Accepted paper:

Controlling the flow of information: social media effects on citizen attitudes about Democracy in latin America


Jason Gainous (University of Louisville)
Tricia Gray (University of Louisville)
Kevin Wagner (Florida Atlantic University)

Paper short abstract:

This paper explores the effects of social media on citizen attitudes about democracy in Latin America.

Paper long abstract:

We plan to use survey data from Latino Barometer to explore the implications of Internet use, and social media use in particular, on political opinion in Latin America, arguing that the effects are largely contingent on the level of government filtering of the Internet. We will frame this argument in the equalization/normalization literature where these two camps have argued, respectively, that the Internet is either going to serve as a democratizing force or its influence is simply going to be harnessed by the existing power structure limiting its capacity to serve as a democratizing force.

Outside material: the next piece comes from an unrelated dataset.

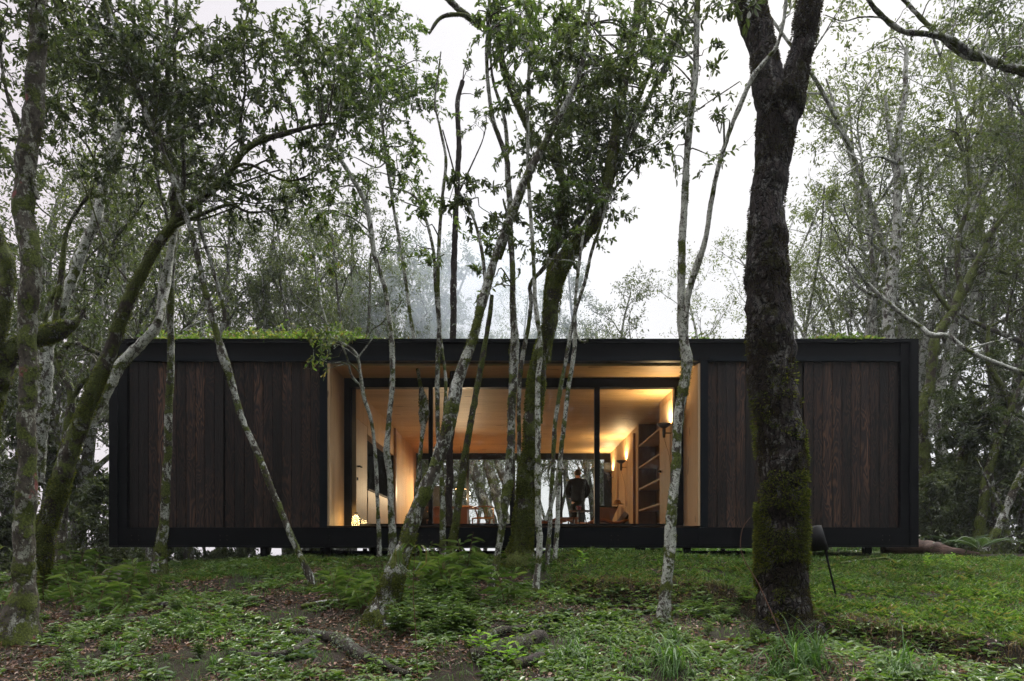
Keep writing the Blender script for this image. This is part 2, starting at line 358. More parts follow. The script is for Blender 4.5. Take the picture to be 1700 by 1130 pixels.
M['dark_cloth'] = simple('dark jacket cloth', (.006, .0065, .008), .95, .1)
M['trousers'] = simple('dark grey trousers', (.010, .0105, .012), .95, .1)
M['skin'] = simple('skin', (.32, .19, .13), .55, .4, var=.08)
M['hair'] = simple('dark hair', (.012, .009, .007), .6, .4, sc_=60)
M['leather'] = simple('dark brown leather', (.045, .02, .012), .4, .5)
M['canvas'] = simple('tan canvas cushion', (.30, .19, .11), .85, .2, sc_=50)
M['cane'] = simple('woven paper cord', (.50, .36, .20), .8, .2, sc_=90)
M['black'] = simple('matt black', (.006, .006, .006), .65, .15)
M['bronze'] = simple('dark bronze metal', (.03, .022, .014), .4, .5)
M['rock'] = simple('lichened rock', (.085, .078, .06), .95, .2, var=.6, sc_=5, bump=.02)
M['logwood'] = simple('barkless reddish log', (.085, .052, .038), .8, .3, var=.7, sc_=16, bump=.03, stretch=(.12, 1, 1))
M['red'] = simple('red glazed cup', (.35, .02, .03), .3, .5, var=.1)
M['book'] = simple('pale book pages', (.5, .42, .3), .8, .2)
M['dry'] = simple('dry brown stem', (.10, .055, .035), .8, .2)
M['shade_in'] = simple('brushed bronze shade', (.05, .04, .03), .4, .5)
def emit(name, col, st):
    t = NT(name); e = t.n('ShaderNodeEmission'); e.inputs[0].default_value = col+(1,); e.inputs[1].default_value = st; return t.done(e.outputs[0])
M['bulb'] = emit('lamp glow', (1, .66, .30), 14)
M['fairy'] = emit('fairy light glow', (1, .66, .26), 7)
t = NT('window glass'); fr = t.n('ShaderNodeFresnel'); fr.inputs[0].default_value = 1.45
gl = t.n('ShaderNodeBsdfGlossy'); gl.inputs['Roughness'].default_value = .0; gl.inputs['Color'].default_value = (1, 1, 1, 1)
tr = t.n('ShaderNodeBsdfTransparent'); tr.inputs[0].default_value = (.95, .97, .96, 1)
mxs = t.n('ShaderNodeMixShader'); t.l(t.math('MULTIPLY', fr.outputs[0], 1.0), mxs.inputs[0]); t.l(tr.outputs[0], mxs.inputs[1]); t.l(gl.outputs[0], mxs.inputs[2])
M['glass'] = t.done(mxs.outputs[0])
# ------------------------------------------------ ground
def grid_ground():
    xs = np.concatenate([np.linspace(-900, -40, 14)[:-1], np.linspace(-40, -9, 40)[:-1], np.linspace(-9, 9, 240)[:-1], np.linspace(9, 40, 40)[:-1], np.linspace(40, 900, 14)])
    ys = np.concatenate([np.linspace(-60, 2.5, 12)[:-1], np.linspace(2.5, 12, 180)[:-1], np.linspace(12, 40, 70)[:-1], np.linspace(40, 1500, 24)])
    V = np.array([(x, y, ground(x, y)) for y in ys for x in xs]); nx = len(xs)
    i = np.arange(len(ys)-1)[:, None]*nx; j = np.arange(nx-1)[None, :]
    Fc = np.stack([i+j, i+j+1, i+nx+j+1, i+nx+j], -1).reshape(-1, 4)
    tag(MB().add(V, Fc).build('ground', M['soil'], smooth=True), kind='structure')
grid_ground()
# ------------------------------------------------ the house
YF = 10.8; YG = 11.76; XE = 6.406; ZB, ZT = .086, 3.384; YB = 20.0
house = empty('cabin', (0, YF, ZB), 'long black steel and charred wood cabin raised on short posts', 'cabin')
def hp(mb, name, m, parent=None, smooth=False):
    return mb.build(name, m, parent or house, smooth, org=(0, YF, ZB))
b = MB(); b.box(-XE, XE, YF-.0, YF+.22, ZT-.05, ZT); b.box(-XE+.26, XE-.26, YF+.06, YF+.10, ZT-.26, ZT-.05)
topb = hp(b, 'roof_beam', M['steel'])
b = MB(); b.box(-XE+.262, XE-.262, YF+.035, YF+.20, 3.045, ZT-.262)
hp(b, 'lintel_plate', M['steel_web'], topb)
b = MB(); b.box(-XE, XE, YF+.02, YF+.2, ZB+.02, .395); b.box(-XE, XE, YF-.0, YF+.24, ZB, ZB+.018)
botb = hp(b, 'floor_beam', M['steel'])
for bx in (-6.0, -4.6, -2.98, -1.4, 0.1, 1.6, 3.02, 4.6, 5.9):
    for dx in (-.055, .055):
        for dz in (.20, .27):
            b = MB(); b.lathe([(0, 0), (.008, 0), (.008, .006), (0, .007)], (bx+dx, YF+.02, dz), 8, ((1,0,0),(0,0,-1),(0,1,0))); hp(b, 'bolt_head', M['bronze'], botb)
for bx in (-3.02, 3.02):
    for z0, z1 in ((3.07, 3.11), (.13, .36)):
        b = MB(); b.box(bx-.09, bx+.09, YF+(.028 if z0 > 1 else .013), YF+(.0345 if z0 > 1 else .0195), 3.06 if z0 > 1 else .12, 3.32-.21 if z0 > 1 else .38); hp(b, 'splice_plate', M['steel'], topb if z0 > 1 else botb)
for s in (-1, 1):
    b = MB()
    b.box(min(s*XE, s*(XE-.13)), max(s*XE, s*(XE-.13)), YF, YF+.24, ZB+.02, ZT-.05)
    b.box(min(s*(XE-.132), s*(XE-.262)), max(s*(XE-.132), s*(XE-.262)), YF+.035, YF+.2, .395, ZT-.052)
    hp(b, 'corner_column', M['steel'])
    b = MB(); b.box(min(s*2.962, s*3.082), max(s*2.962, s*3.082), YF+.03, YF+.2, .397, 3.043); hp(b, 'door_post', M['steel_web'])
    b = MB(); b.box(min(s*(XE-.03), s*(XE-.2)), max(s*(XE-.03), s*(XE-.2)), YF+.25, YB, ZB+.03, ZT-.06); hp(b, 'end_wall', M['steel'])
    # planked shutters
    for a0, a1 in ((3.09, 4.60), (4.625, 6.13)):
        b = MB(); n = 10; wv = (a1-a0)/n
        for k in range(n):
            x0 = a0+k*wv; 
            b.box(min(s*(x0+.0035), s*(x0+wv-.0035)), max(s*(x0+.0035), s*(x0+wv-.0035)), YF+.085+random.uniform(-.004, .004), YF+.12, .402, 3.038)
        pn = hp(b, 'plank_shutter', M['char'])
        for z in (.75, 1.75, 2.75):
            b = MB(); b.box(*sorted((s*(a1-.0), s*(a1+.018))), YF+.07, YF+.1, z, z+.09); hp(b, 'hinge', M['alu'], pn)
    b = MB(); b.box(*sorted((s*3.09, s*6.145)), YF+.13, YF+.16, .397, 3.04); hp(b, 'shutter_backing', M['steel'])
    # reveal of the recessed window bay
    b = MB(); b.box(*sorted((s*2.925, s*2.960)), YF+.04, YG+.02, .425, 3.005); hp(b, 'reveal_board', M['ply_z'])
b = MB(); b.box(-2.96, 2.96, YF+.205, YG+.16, 3.007, 3.05); hp(b, 'soffit', M['ply_x'])
b = MB(); b.box(-2.96, 2.96, YF+.205, YG+.16, .36, .422)
for k in range(7): b.box(-2.92, 2.92, YF+.03+k*.13, YF+.15+k*.13, .4225, .4248)
hp(b, 'deck', M['shelfback'])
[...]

Our preliminary results suggest there is a relationship between both Internet use generally and social media use in particular and citizens' attitudes about the condition of democracy in their respective country. Those who use the medium more frequently are more likely to be exposed to dissident information and as a result tend to feel less favorable about the conditions in their country. We suspect that this effect is smaller in those countries with higher filtering. To test this proposition we will estimate separate models for those countries with high filtering versus those with low filtering using Freedom House data to measure the level of filtering.